Sur le plateau, il donne des précisions techniques, en ce qui concerne le jeu, il m'a laissé une grande liberté. Il m'a donné des indications ponctuelles. Laurent sait installer un certain climat utile pour les scènes à jouer. Il n'y a pas eu réellement de discussion sur le personnage. J'ai lu le scénario et je pense qu'il savait que je savais ce qu'il souhaitait pour Catherine. Sur le tournage, c'était "Moteur ! Action !" et on parlait après. Après la prise, il donnait son jugement "ça va" ou "ce n'est pas tout à fait ça. On la refait".
Cela tient au fait que nous nous connaissons parfaitement. Avec les autres acteurs, Laurent était plus volubile, je crois....

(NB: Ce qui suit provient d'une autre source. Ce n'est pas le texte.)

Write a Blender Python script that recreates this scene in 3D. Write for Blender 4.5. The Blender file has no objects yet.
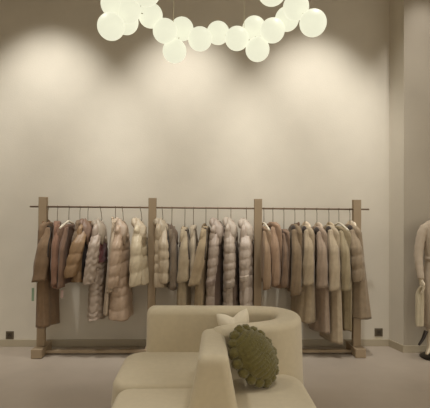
import bpy, math, random
from mathutils import Vector, Matrix
random.seed(7)
PI = math.pi
C = bpy.context.scene.collection
sc = bpy.context.scene

# ------------------------------------------------------------------ camera
F = 440.0
H = 1.52
yaw, pitch, roll = math.radians(1.8), math.radians(0.91), math.radians(0.47)
fwd = Vector((math.sin(yaw) * math.cos(pitch), math.cos(yaw) * math.cos(pitch), math.sin(pitch)))
rt0 = Vector((math.cos(yaw), -math.sin(yaw), 0))
up0 = rt0.cross(fwd)
rt = rt0 * math.cos(roll) + up0 * math.sin(roll)
up = up0 * math.cos(roll) - rt0 * math.sin(roll)
CAM = Vector((0, 0, H))
cd = bpy.data.cameras.new('camera')
cam = bpy.data.objects.new('camera', cd)
C.objects.link(cam)
M3 = Matrix((rt, up, -fwd)).transposed()
cam.matrix_world = Matrix.Translation(CAM) @ M3.to_4x4()
cd.sensor_fit = 'HORIZONTAL'
cd.sensor_width = 36
cd.lens = F / 430 * 36
cd.clip_start = 0.05
sc.camera = cam


def ray(px, py):
    return fwd + rt * ((px - 215) / F) - up * ((py - 204) / F)


def P(px, py, Y):
    d = ray(px, py)
    return CAM + d * (Y / d.y)


def PZ(px, py, z):
    d = ray(px, py)
    return CAM + d * ((z - H) / d.z)


# ------------------------------------------------------------------ materials
def lin(c):
    def f(v):
        v = v / 255
        return v / 12.92 if v <= .04045 else ((v + .055) / 1.055) ** 2.4
    return (f(c[0]), f(c[1]), f(c[2]), 1)


MC = {}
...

A vos yeux, quelles sont les principales qualités de Laurent Boutonnat ?
Sa démesure, sa perception du sentiment en général. Avec sa caméra et ses mots, il arrive à exprimer les troubles que l'on a en soi. Il est poétique.
Pour moi qui ai suivi cet accouchement, je peux dire que Laurent va au bout, vraiment au bout des choses. Il travaille comme un acharné, bien sûr, c'est pour lui qu'il le fait, mais il refuse de baisser les bras quitte à en payer le prix. J'aime ça. Et puis cette manière de filmer, il y en a si peu qui ont ce vrai talent, cette maîtrise... Laurent fera partie, je crois, de ces quelques metteurs en scène qui ne laisseront jamais indifférent.


Que pensez-vous de Jeff Dahlgren ? Quels ont été vos rapports sur le tournage ?
Magnifique. Le choix qu'a fait Laurent me paraît tellement juste. C'était lui et personne d'autre. J'aime sa façon de jouer, très économe, il me faisait parfois penser à James Dean ; et puis, il est devenu mon meilleur ami.



Après Giorgino, quel sera votre prochain rendez-vous avec le public ?
Probablement un album. Ou peut-être un autre film. J'attends que le réalisateur veuille bien délaisser ses caméras pour reprendre son piano.